Oct 8th 2017

“Again and again reading Eve Ewing’s Electric Arches I felt some blooming in my body, or some flock of herons batting into the air in my body, which I think was indicating something like joy at witnessing the imagination at work in these poems, the imagination borne of rigorous attention coupled with critical love. Thankfully, there’s a word for all that: tenderness. And the joy is that we learn tenderness by witnessing it. Which is to say, and it’s not too much to say, this book is one of the maps to our survival.” – Ross Gay, author of “Catalog of Unabashed Gratitude”

Eve L. Ewing discusses her book “Electric Arches.” She will be joined in conversation by Hanif Abdurraqib.

At the Co-op

About the book: “Electric Arches” is an imaginative exploration of Black girlhood and womanhood through poetry, visual art, and narrative prose. Blending stark realism with the surreal and fantastic, Eve L. Ewing’s narrative takes us from the streets of 1990s Chicago to an unspecified future, deftly navigating the boundaries of space, time, and reality. Ewing imagines familiar figures in magical circumstances―blues legend Koko Taylor is a tall-tale hero; LeBron James travels through time and encounters his teenage self. She identifies everyday objects―hair moisturizer, a spiral notebook―as precious icons. Her visual art is spare, playful, and poignant―a cereal box decoder ring that allows the wearer to understand what Black girls are saying; a teacher’s angry, subversive message scrawled on the chalkboard. “Electric Arches” invites fresh conversations about race, gender, the city, identity, and the joy and pain of growing up.

About the author: Eve L. Ewing is a sociologist, poet, essayist, visual artist, and educator. Her research is focused on racism, social inequality, and urban policy, and the impact of these forces on American public schools and the lives of young people. She is a Provost’s Postdoctoral Scholar at the University of Chicago; in 2018, she will begin as Assistant Professor in the School of Social Service Administration at the University of Chicago. Currently, she is developing a book based on her dissertation, “Shuttered Schools in the Black Metropolis: Race, History, and Discourse on Chicago’s South Side,” which explores the 2013 public school closures in Chicago and the structural history of race and racism in Chicago’s Bronzeville community.
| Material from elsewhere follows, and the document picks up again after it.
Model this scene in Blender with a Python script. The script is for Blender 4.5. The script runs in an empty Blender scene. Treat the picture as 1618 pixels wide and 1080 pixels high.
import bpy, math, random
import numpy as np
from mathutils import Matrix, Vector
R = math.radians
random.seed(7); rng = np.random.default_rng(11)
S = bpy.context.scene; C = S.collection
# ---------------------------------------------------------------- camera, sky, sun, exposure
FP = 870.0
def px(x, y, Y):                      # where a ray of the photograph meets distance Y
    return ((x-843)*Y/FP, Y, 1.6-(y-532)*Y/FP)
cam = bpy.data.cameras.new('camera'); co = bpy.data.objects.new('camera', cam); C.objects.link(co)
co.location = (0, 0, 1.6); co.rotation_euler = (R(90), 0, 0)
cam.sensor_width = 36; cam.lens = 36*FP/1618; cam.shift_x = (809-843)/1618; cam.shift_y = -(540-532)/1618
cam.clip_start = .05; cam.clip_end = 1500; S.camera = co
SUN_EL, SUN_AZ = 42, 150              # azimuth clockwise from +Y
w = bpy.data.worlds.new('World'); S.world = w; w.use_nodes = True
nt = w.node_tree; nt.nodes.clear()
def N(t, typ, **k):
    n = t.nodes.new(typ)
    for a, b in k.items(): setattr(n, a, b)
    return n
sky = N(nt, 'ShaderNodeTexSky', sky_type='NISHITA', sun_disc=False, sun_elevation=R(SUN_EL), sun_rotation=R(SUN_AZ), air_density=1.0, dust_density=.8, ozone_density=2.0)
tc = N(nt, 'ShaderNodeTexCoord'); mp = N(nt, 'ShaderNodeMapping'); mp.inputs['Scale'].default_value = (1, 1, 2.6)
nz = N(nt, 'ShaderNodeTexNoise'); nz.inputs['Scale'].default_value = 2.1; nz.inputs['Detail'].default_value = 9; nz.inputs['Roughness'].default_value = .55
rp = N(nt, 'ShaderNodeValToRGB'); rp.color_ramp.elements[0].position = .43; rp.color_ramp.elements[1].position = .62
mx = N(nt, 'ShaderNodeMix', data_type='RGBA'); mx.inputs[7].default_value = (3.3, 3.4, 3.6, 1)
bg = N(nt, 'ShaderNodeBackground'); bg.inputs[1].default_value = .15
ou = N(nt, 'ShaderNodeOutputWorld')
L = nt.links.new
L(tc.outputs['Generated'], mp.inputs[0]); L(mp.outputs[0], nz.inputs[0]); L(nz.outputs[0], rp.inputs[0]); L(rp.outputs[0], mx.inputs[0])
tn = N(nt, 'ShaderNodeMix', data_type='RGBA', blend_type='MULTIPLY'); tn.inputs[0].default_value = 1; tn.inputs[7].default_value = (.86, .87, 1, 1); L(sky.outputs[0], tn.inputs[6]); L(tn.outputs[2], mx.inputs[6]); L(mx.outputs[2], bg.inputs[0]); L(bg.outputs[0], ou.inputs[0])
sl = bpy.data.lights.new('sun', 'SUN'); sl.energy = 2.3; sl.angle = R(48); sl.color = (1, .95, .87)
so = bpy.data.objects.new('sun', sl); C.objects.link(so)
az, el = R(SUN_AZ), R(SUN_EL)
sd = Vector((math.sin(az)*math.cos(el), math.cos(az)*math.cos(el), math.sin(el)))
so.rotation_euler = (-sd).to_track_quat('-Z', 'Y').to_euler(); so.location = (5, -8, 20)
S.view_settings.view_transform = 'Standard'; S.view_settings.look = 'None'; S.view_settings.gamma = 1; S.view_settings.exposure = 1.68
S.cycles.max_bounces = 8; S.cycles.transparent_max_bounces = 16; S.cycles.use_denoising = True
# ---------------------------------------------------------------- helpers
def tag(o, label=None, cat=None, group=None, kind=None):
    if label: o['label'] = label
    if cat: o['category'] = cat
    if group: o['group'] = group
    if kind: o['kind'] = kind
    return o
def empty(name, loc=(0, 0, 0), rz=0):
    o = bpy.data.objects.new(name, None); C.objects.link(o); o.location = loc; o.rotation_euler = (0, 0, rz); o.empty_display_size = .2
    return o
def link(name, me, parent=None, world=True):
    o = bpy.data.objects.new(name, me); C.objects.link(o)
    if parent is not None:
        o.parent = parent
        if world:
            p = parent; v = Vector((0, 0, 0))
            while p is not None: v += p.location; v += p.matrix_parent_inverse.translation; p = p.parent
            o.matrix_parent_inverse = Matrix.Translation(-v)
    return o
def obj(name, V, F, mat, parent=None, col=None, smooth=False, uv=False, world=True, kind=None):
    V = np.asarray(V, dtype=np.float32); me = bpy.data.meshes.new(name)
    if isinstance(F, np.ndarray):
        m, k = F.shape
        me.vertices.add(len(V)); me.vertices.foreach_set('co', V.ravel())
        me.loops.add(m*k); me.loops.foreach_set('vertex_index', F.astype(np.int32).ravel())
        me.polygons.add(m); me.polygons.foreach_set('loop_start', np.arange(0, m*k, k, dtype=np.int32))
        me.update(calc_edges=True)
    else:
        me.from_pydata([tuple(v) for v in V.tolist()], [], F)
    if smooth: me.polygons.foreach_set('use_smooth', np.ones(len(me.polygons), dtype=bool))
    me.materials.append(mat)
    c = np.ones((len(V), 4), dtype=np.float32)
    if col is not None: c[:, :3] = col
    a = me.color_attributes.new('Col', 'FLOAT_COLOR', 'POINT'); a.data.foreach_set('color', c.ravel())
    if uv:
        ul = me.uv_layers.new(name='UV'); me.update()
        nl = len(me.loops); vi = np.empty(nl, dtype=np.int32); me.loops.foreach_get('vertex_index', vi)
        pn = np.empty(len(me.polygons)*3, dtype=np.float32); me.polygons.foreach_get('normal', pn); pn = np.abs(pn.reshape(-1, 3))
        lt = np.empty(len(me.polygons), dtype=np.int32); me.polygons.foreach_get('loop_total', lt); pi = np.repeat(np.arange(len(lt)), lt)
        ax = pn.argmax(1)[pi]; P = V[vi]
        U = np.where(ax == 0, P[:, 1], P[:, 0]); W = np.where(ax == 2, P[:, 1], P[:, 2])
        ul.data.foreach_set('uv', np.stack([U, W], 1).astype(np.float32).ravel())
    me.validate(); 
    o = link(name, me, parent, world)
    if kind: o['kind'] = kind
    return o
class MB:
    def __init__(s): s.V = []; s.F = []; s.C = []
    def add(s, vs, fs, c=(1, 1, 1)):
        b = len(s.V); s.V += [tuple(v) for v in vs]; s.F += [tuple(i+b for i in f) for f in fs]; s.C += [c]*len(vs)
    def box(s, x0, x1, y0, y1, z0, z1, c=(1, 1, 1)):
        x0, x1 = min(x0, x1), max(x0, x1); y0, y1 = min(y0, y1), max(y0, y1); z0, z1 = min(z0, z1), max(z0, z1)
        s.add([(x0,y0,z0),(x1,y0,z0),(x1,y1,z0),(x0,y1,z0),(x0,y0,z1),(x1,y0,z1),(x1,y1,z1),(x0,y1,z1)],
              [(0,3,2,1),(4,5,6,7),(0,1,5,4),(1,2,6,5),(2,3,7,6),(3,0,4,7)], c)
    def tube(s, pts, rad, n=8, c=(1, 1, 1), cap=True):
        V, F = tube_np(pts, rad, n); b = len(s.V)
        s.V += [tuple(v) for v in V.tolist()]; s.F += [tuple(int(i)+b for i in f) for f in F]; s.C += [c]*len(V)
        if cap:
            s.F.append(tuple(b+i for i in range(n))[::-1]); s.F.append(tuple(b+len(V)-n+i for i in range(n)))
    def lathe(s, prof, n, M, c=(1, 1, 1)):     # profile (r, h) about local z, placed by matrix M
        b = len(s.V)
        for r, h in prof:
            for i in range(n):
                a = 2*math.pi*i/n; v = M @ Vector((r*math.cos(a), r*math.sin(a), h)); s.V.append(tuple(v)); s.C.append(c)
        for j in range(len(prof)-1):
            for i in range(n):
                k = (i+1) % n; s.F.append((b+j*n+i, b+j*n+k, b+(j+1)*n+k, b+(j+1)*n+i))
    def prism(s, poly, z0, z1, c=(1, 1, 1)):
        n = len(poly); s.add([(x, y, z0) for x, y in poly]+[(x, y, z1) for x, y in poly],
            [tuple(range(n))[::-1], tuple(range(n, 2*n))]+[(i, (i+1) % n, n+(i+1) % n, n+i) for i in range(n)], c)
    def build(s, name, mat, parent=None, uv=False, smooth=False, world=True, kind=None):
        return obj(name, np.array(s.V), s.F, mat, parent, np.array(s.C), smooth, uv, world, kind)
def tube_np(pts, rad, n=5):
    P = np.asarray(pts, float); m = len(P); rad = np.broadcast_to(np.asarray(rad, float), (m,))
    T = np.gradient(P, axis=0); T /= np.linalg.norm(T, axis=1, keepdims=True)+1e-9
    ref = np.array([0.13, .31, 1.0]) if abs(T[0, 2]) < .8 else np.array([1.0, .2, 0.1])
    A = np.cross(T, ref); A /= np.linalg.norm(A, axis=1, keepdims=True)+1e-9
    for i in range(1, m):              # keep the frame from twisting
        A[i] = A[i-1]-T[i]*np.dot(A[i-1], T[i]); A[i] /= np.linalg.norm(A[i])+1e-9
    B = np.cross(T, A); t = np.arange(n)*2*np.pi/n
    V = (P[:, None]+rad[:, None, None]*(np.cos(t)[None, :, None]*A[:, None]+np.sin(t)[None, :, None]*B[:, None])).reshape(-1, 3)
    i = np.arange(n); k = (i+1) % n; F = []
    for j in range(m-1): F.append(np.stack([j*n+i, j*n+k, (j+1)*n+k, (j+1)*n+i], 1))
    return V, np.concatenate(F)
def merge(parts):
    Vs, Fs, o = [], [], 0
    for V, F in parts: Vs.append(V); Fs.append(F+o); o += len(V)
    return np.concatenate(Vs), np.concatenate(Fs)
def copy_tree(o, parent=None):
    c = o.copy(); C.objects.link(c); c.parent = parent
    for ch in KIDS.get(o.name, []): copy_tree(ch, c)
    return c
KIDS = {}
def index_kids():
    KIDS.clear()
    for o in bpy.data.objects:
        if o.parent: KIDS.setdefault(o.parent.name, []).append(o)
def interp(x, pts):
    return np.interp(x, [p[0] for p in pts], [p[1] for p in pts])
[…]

Her first collection of poetry, essays, and visual art, “Electric Arches,” is forthcoming from Haymarket Books in Fall 2017. Dr. Ewing’s work has been published in many venues, including The New York Times, Poetry Magazine, The New Yorker, The Atlantic, The Nation, The New Republic, Union Station, and the anthology “The Breakbeat Poets: New American Poetry in the Age of Hip-Hop.” She also co-directs Crescendo Literary, a partnership that develops community-engaged arts events and educational resources. Crescendo’s projects include the Emerging Poets Incubator and the Chicago Poetry Block Party. Eve is one-half of the writing collective Echo Hotel, alongside Hanif Abdurraqib. She is the current President of the Board of Directors of MassLEAP, a non-profit organization dedicated to building and supporting spaces for positive youth development through spoken word poetry forums throughout Massachusetts. Dr. Ewing is represented by Beotis Creative.

About the interlocutor: Hanif Abdurraqib is a poet, writer, and cultural critic from Columbus, Ohio. His first book of poems, The Crown Ain’t Worth Much was released to critical and commercial acclaim in 2016 by Button Poetry. Additionally, he is a Callaloo Creative Writing Fellow and worked for MTV News, where he wrote about the intersections of music, culture, and identity. Most recently, Hanif wrote the 2016 live shows: MTV Video Music Awards and VH1’s Unsilent Night. Hanif’s book, The Crown Ain’t Worth Much, has been one of 2016s best-selling poetry books. His his debut collection of essays titled “They Can’t Kill Us Until They Kill US, will publish November 2017 via Two Dollar Radio. He has been published in the New Yorker, the New York Times, ESPN the Magazine, The Fader, MTV and The Nation for cultural essays.